Wild Delight Crunch N’ Nut Squirrel Food:

(#6)

Exotic Nutrition Complete Squirrel Food:

(#7)

And Wild Delight Deck Porch N’ Patio Food:

(#8)

The bird feeder problem. We lived in a fool’s paradise for weeks, before the squirrels became aware of the bird feeders. And then they yearned, with every fabric of their sciurid beings, to get into those feeders, up in the air. They plotted at my windows, eventually discovering that every planter I had so carefully arranged by my big windows (so  that I could see my attractive succulents close up) could be deployed as a launching pad to leap inside the feeders.
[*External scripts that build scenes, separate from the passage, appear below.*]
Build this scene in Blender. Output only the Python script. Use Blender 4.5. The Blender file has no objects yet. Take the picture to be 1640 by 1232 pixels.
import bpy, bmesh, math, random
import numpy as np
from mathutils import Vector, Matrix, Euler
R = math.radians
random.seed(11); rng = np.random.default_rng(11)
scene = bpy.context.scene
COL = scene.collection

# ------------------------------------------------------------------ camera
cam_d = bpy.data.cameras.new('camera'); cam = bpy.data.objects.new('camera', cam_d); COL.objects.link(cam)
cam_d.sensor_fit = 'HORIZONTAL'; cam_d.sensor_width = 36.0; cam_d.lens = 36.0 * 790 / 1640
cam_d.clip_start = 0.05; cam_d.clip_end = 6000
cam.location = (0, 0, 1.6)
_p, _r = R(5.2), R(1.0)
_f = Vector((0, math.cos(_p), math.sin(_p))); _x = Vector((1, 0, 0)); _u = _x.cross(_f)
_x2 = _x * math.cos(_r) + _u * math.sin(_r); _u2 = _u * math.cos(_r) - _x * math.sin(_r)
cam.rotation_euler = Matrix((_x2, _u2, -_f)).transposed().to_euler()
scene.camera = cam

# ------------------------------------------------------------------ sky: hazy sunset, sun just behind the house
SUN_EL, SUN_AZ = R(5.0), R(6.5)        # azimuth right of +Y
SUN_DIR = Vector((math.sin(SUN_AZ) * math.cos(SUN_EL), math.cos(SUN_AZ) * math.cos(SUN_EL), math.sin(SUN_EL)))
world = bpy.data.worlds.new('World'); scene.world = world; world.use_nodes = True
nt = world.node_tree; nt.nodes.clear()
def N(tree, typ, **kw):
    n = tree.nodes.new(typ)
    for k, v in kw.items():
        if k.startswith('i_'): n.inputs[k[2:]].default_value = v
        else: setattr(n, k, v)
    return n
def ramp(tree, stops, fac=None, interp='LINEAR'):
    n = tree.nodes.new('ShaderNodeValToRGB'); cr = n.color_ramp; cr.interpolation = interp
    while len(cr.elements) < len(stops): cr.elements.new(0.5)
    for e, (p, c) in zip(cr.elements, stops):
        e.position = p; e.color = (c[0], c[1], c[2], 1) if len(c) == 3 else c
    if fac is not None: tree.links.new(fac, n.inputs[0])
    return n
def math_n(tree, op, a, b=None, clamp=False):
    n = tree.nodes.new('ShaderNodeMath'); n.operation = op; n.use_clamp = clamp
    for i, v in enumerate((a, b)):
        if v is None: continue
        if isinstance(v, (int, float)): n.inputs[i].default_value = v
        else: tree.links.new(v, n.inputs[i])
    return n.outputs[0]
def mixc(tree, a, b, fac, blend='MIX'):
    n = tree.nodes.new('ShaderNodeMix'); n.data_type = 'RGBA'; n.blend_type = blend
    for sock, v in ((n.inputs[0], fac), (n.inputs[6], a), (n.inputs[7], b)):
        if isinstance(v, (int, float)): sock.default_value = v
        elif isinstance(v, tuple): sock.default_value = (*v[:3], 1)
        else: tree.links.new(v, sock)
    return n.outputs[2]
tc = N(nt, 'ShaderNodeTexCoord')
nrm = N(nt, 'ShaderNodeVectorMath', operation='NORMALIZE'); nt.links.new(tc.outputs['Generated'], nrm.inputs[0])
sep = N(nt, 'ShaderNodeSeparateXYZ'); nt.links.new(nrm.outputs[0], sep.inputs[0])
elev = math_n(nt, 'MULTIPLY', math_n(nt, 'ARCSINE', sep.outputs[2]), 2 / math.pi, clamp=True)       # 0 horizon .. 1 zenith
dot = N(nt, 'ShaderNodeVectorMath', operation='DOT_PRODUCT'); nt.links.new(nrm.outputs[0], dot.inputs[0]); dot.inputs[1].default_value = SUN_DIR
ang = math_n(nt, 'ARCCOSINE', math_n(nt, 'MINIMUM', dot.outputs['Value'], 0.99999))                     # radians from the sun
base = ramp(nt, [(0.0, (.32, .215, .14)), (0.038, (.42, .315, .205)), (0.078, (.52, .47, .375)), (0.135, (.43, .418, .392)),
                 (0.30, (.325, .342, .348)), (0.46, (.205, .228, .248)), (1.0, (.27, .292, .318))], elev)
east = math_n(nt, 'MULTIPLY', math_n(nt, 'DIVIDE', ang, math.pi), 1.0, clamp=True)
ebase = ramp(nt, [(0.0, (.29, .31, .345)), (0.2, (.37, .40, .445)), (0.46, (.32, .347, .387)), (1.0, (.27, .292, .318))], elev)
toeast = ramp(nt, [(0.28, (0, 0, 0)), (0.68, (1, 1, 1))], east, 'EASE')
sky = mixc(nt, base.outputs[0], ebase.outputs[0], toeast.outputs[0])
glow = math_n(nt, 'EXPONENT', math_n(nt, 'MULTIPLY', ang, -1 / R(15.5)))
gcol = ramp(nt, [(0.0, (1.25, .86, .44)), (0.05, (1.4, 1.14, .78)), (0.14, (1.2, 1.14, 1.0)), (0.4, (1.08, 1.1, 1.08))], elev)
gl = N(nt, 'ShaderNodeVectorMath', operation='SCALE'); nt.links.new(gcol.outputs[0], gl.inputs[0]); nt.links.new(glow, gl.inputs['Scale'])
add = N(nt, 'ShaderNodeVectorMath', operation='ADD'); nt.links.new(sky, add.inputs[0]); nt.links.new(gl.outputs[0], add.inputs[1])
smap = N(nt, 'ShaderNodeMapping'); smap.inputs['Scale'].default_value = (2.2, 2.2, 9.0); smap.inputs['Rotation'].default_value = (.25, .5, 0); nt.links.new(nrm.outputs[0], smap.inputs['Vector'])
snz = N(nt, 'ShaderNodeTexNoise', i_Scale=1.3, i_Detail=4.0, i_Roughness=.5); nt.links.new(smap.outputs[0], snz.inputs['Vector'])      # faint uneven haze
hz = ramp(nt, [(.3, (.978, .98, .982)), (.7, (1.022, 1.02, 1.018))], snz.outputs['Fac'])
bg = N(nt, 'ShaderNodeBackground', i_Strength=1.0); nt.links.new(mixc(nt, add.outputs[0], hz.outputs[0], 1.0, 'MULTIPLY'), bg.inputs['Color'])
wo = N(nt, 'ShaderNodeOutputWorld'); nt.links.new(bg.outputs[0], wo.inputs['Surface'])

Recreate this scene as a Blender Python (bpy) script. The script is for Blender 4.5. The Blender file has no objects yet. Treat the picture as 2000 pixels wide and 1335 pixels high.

A motivated squirrel is, alas, absolutely relentless, so I had to remove all the plants elsewhere on the patio, away from the windows. As of this moment, there’s a stalemate: they haven’t been able to figure out how to climb up the windows or leap that far off the ground.

I do not suppose this is the end of the matter. A motivated squirrel is not only relentless, but also ingenious. If they could send drones in, they would. (If they had the canniness of the scrub jays, they would probably know how to do that, dreadful thought.)

Squirrel communication. I haven’t found any good survey of what the squirrels are communicating to one another (or the rest of the world) with their elaborate tail flickings, their suddenly splaying out flat on their bellies, motionless (I’m guessing that that’s predator avoidance; we do have hawks, and they eat squirrels), and their hyperactive comings and goings.

The tail-flicking thing is fairly often done face to face with another squirrel. As with wild animals in general, it can be hard to distinguish aggressive competition from mating behavior. My two black (melanistic) squirrels often do this with one another, and then one of them leaps off into the arbor and into the crape myrtle tree.

A few days ago they had one of these confrontations on the top of my fence — squirrel reality tv  for my enjoyment — and then one of them briefly but dramatically mounted the other and they fucked. Then they broke off and jumped crazily into different trees. Ok, so they’re a mated pair.

I still absolutely cannot distinguish one from the other. I now realize that I have never seen a recognizably pregnant squirrel. Maybe they go into confinement.

To come. Still more little birds. Oh my, the world is full of little brown birds,some of them quite exquisite if you get to see them close up.